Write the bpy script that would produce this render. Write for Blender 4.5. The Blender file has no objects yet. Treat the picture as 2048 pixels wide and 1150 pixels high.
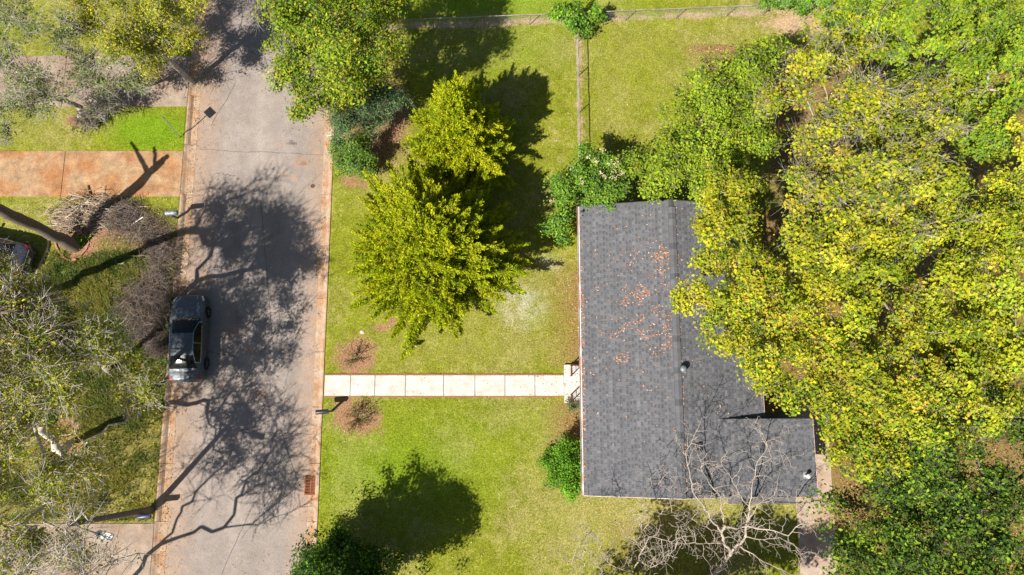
import bpy, math, random
import numpy as np
from mathutils import Vector, Matrix
random.seed(7)
rng = np.random.default_rng(7)
R = math.radians
scene = bpy.context.scene
COL = scene.collection

# ------------------------------------------------------------ camera, light, exposure
CAM_H = 38.0
TILT = R(8.98)
FOC = 1365.0                                   # focal length in pixels of a 2048 wide picture
cam_d = bpy.data.cameras.new('camera')
cam_d.sensor_width = 36.0
cam_d.lens = 36.0 * FOC / 2048.0
cam_d.clip_end = 1000
cam = bpy.data.objects.new('camera', cam_d)
COL.objects.link(cam)
cam.location = (0, 0, CAM_H)
cam.rotation_euler = (TILT, 0, 0)
scene.camera = cam

SUN_EL = R(49.0)
SUN_DIR = Vector((-0.72, -0.694, 0)).normalized()      # horizontal direction towards the sun
world = bpy.data.worlds.new('World')
scene.world = world
world.use_nodes = True
wn = world.node_tree.nodes
sky = wn.new('ShaderNodeTexSky')
sky.sky_type = 'NISHITA'
sky.sun_disc = False
sky.sun_elevation = SUN_EL
sky.sun_rotation = math.atan2(SUN_DIR.x, SUN_DIR.y)
wn['Background'].inputs['Strength'].default_value = 0.052
world.node_tree.links.new(sky.outputs[0], wn['Background'].inputs['Color'])
sun_d = bpy.data.lights.new('sun', 'SUN')
sun_d.energy = 5.0
sun_d.angle = R(0.55)
sun_d.color = (1.0, 0.95, 0.86)
sun = bpy.data.objects.new('sun', sun_d)
COL.objects.link(sun)
sdir = Vector((SUN_DIR.x * math.cos(SUN_EL), SUN_DIR.y * math.cos(SUN_EL), math.sin(SUN_EL)))
sun.rotation_euler = sdir.to_track_quat('Z', 'Y').to_euler()
scene.view_settings.view_transform = 'Standard'
scene.view_settings.look = 'None'
scene.view_settings.exposure = 0.75
scene.view_settings.gamma = 1
scene.render.engine = 'CYCLES'
scene.cycles.max_bounces = 6
scene.cycles.diffuse_bounces = 3
scene.cycles.transmission_bounces = 4
scene.cycles.transparent_max_bounces = 4

# ------------------------------------------------------------ measuring helpers
CT, ST = math.cos(TILT), math.sin(TILT)


def P(px, py, z=0.0):
    """the point of the place seen at (px, py) of the 2048 wide photograph when it lies at height z"""
    u, v = px - 1024.0, py - 575.0
    s = (CAM_H - z) / (FOC * CT + v * ST)
    return Vector((u * s, s * (-v * CT + FOC * ST), z))


def to_px(x, y, z=0.0):
    dz = z - CAM_H
    d = y * ST - dz * CT
    return 1024 + FOC * x / d, 575 - FOC * (y * CT + dz * ST) / d


def _hash(ix, iy, seed):
    n = (ix.astype(np.int64) * 374761393 + iy.astype(np.int64) * 668265263 + seed * 1442695041) & 0x7fffffff
    n = ((n ^ (n >> 13)) * 1274126177) & 0x7fffffff
    return ((n ^ (n >> 16)) & 0xffff) / 65535.0


def noise2(x, y, seed=0):
    ix, iy = np.floor(x), np.floor(y)
    fx, fy = x - ix, y - iy
    fx, fy = fx * fx * (3 - 2 * fx), fy * fy * (3 - 2 * fy)
    a, b = _hash(ix, iy, seed), _hash(ix + 1, iy, seed)
    c, d = _hash(ix, iy + 1, seed), _hash(ix + 1, iy + 1, seed)
    return (a * (1 - fx) + b * fx) * (1 - fy) + (c * (1 - fx) + d * fx) * fy


def fbm(x, y, seed=0, octv=4):
    s, a, t = 0, 1.0, 0
    for k in range(octv):
        s = s + a * noise2(x * 2 ** k, y * 2 ** k, seed + k)
        t += a
        a *= 0.55
    return s / t


# ------------------------------------------------------------ materials
MATS = {}


def mat(name, col=(.5, .5, .5), rough=.7, metal=0.0, spec=.3, noise=0.0, nscale=8.0, bump=0.0, bscale=60.0,
        attr=None, col2=None, speck=0.0, coat=0.0, sss=None, lines=None):
    if name in MATS:
        return MATS[name]
    m = bpy.data.materials.new(name)
    m.use_nodes = True
    nt = m.node_tree
    N, L = nt.nodes, nt.links
    b = N['Principled BSDF']
    b.inputs['Roughness'].default_value = rough
    b.inputs['Metallic'].default_value = metal
    b.inputs['Specular IOR Level'].default_value = spec
    b.inputs['Coat Weight'].default_value = coat
    geo = N.new('ShaderNodeNewGeometry')
    if attr:
        a = N.new('ShaderNodeAttribute')
        a.attribute_name = attr
        src = a.outputs['Color']
    else:
        c = N.new('ShaderNodeRGB')
        c.outputs[0].default_value = (*col, 1)
        src = c.outputs[0]
    if col2 is not None:
        n = N.new('ShaderNodeTexNoise')
        n.inputs['Scale'].default_value = nscale * .35
        n.inputs['Detail'].default_value = 5
        L.new(geo.outputs['Position'], n.inputs['Vector'])
        rp = N.new('ShaderNodeValToRGB')
        rp.color_ramp.elements[0].position = .42
        rp.color_ramp.elements[1].position = .62
        L.new(n.outputs['Fac'], rp.inputs[0])
        mx = N.new('ShaderNodeMixRGB')
        L.new(rp.outputs[0], mx.inputs['Fac'])
        L.new(src, mx.inputs['Color1'])
        mx.inputs['Color2'].default_value = (*col2, 1)
        src = mx.outputs[0]
    if noise > 0:
        n = N.new('ShaderNodeTexNoise')
        n.inputs['Scale'].default_value = nscale
        n.inputs['Detail'].default_value = 6
        n.inputs['Roughness'].default_value = .65
        L.new(geo.outputs['Position'], n.inputs['Vector'])
        mr = N.new('ShaderNodeMapRange')
        mr.inputs[1].default_value = .25
        mr.inputs[2].default_value = .75
        mr.inputs[3].default_value = 1 - noise
        mr.inputs[4].default_value = 1 + noise
        L.new(n.outputs['Fac'], mr.inputs[0])
        mm = N.new('ShaderNodeVectorMath')
        mm.operation = 'SCALE'
        L.new(src, mm.inputs[0])
        L.new(mr.outputs[0], mm.inputs['Scale'])
        src = mm.outputs[0]
    if speck > 0:
        w = N.new('ShaderNodeTexWhiteNoise')
        sc = N.new('ShaderNodeVectorMath')
        sc.operation = 'SCALE'
        sc.inputs['Scale'].default_value = 28.0
        fl = N.new('ShaderNodeVectorMath')
        fl.operation = 'FLOOR'
        L.new(geo.outputs['Position'], sc.inputs[0])
        L.new(sc.outputs[0], fl.inputs[0])
        L.new(fl.outputs[0], w.inputs['Vector'])
        mr = N.new('ShaderNodeMapRange')
        mr.inputs[3].default_value = 1 - speck
        mr.inputs[4].default_value = 1 + speck
        L.new(w.outputs['Value'], mr.inputs[0])
        mm = N.new('ShaderNodeVectorMath')
        mm.operation = 'SCALE'
        L.new(src, mm.inputs[0])
        L.new(mr.outputs[0], mm.inputs['Scale'])
        src = mm.outputs[0]
    L.new(src, b.inputs['Base Color'])
    if bump > 0:
        n = N.new('ShaderNodeTexNoise')
        n.inputs['Scale'].default_value = bscale
        n.inputs['Detail'].default_value = 4
        L.new(geo.outputs['Position'], n.inputs['Vector'])
        bp = N.new('ShaderNodeBump')
        bp.inputs['Strength'].default_value = bump
        bp.inputs['Distance'].default_value = .03
        L.new(n.outputs['Fac'], bp.inputs['Height'])
        L.new(bp.outputs[0], b.inputs['Normal'])
    if sss is not None:                     # thin leaves: light also passes through
        tr = N.new('ShaderNodeBsdfTranslucent')
        tc = N.new('ShaderNodeVectorMath')
        tc.operation = 'MULTIPLY'
        tc.inputs[1].default_value = (1.25, 1.2, .5)
        L.new(src, tc.inputs[0])
        L.new(tc.outputs[0], tr.inputs['Color'])
        ms = N.new('ShaderNodeMixShader')
        ms.inputs[0].default_value = sss
        L.new(b.outputs[0], ms.inputs[1])
        L.new(tr.outputs[0], ms.inputs[2])
        L.new(ms.outputs[0], N['Material Output'].inputs['Surface'])
    MATS[name] = m
    return m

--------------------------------

**EXERCISE TASK:** Write out each line of the listing above, exactly, from its first line to the line holding "COL = scene.collection", inclusive. Skip the pictures.

**EXERCISE RESULT:**
Write the bpy script that would produce this render. Write for Blender 4.5. The Blender file has no objects yet. Treat the picture as 2048 pixels wide and 1150 pixels high.
import bpy, math, random
import numpy as np
from mathutils import Vector, Matrix
random.seed(7)
rng = np.random.default_rng(7)
R = math.radians
scene = bpy.context.scene
COL = scene.collection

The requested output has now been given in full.